The National Native Addictions Partnership Foundation has a three-point message to convey:
Mr. Cochrane has apologized to Government, to his colleagues and to the Canadian public. He now owes an apology to the Aboriginal individuals, families and communities who suffered directly from his violation of fiduciary responsibility, and to all those whose reputation were unjustly tainted.
Mr. Perry Fontaine, the Aboriginal administrator of the Virginia Fontaine Foundation is currently going through trial. Justice would dictate that both he and Mr. Cochrane be struck with the more severe sentence provided by law for this kind of criminal behaviour. It is disturbing to the Board of the National Native Addictions Partnership Foundation that both parties, who have enriched themselves at the expense of the most vulnerable people, could possibly be freed with little damage to their fraudulently acquired assets in less than a year.
In regards to the private wealth accumulated through fraud and bribery by Mr. Cochrane, the NNAPF’s Board would like to see these assets retrieved and returned to the Addictions Program. Canada is after all the first western democracy to become involved in asset forfeiture in the case of drug dealing. Proceeds from seized assets are paid into the consolidated revenue of the responsible federal or provincial government. There is therefore a precedent that can be extended to assets fraudulently diverted into personal accounts from public funds.
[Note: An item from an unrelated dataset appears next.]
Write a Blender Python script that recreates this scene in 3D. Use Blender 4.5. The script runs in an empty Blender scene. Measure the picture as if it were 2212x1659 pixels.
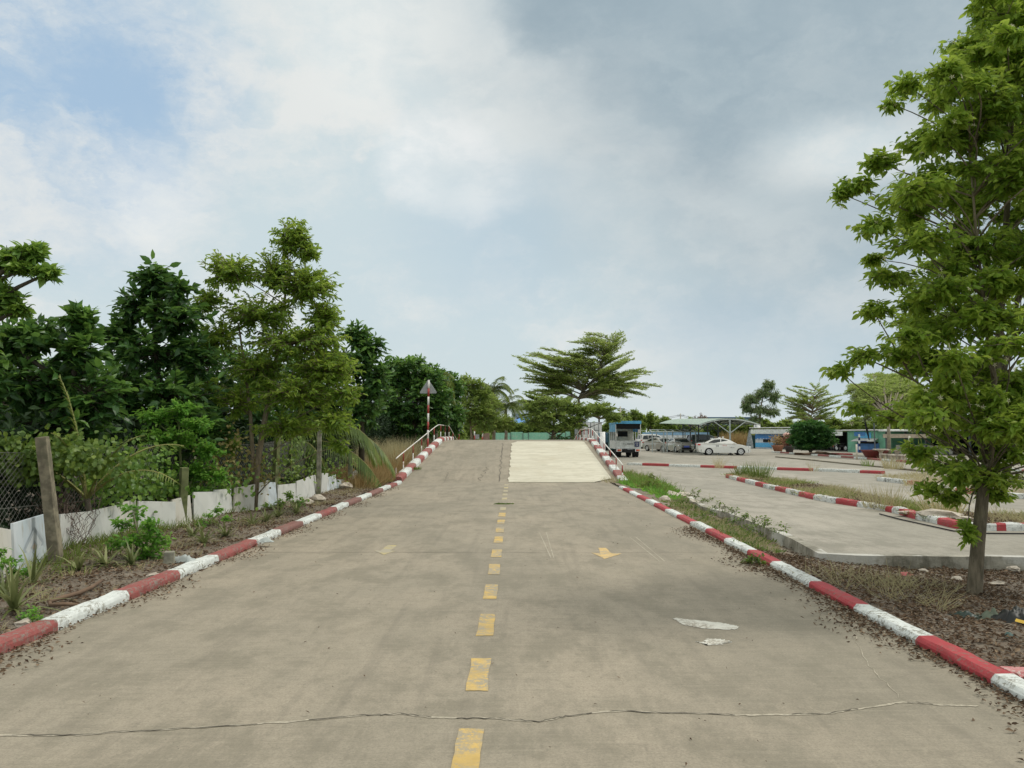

The Board hopes that this case will clarify an important principle in relation to accountability. It is a two-way process. Administrators of public funds are not only accountable to higher levels of authority, but also to the often forgotten stakeholders: those who are meant to be served by these funds. In this case, they are the ones who suffered most. They deserve at least the same compassion that was accorded to Paul Cochrane, in anticipation of his 8- month "suffering" in jail.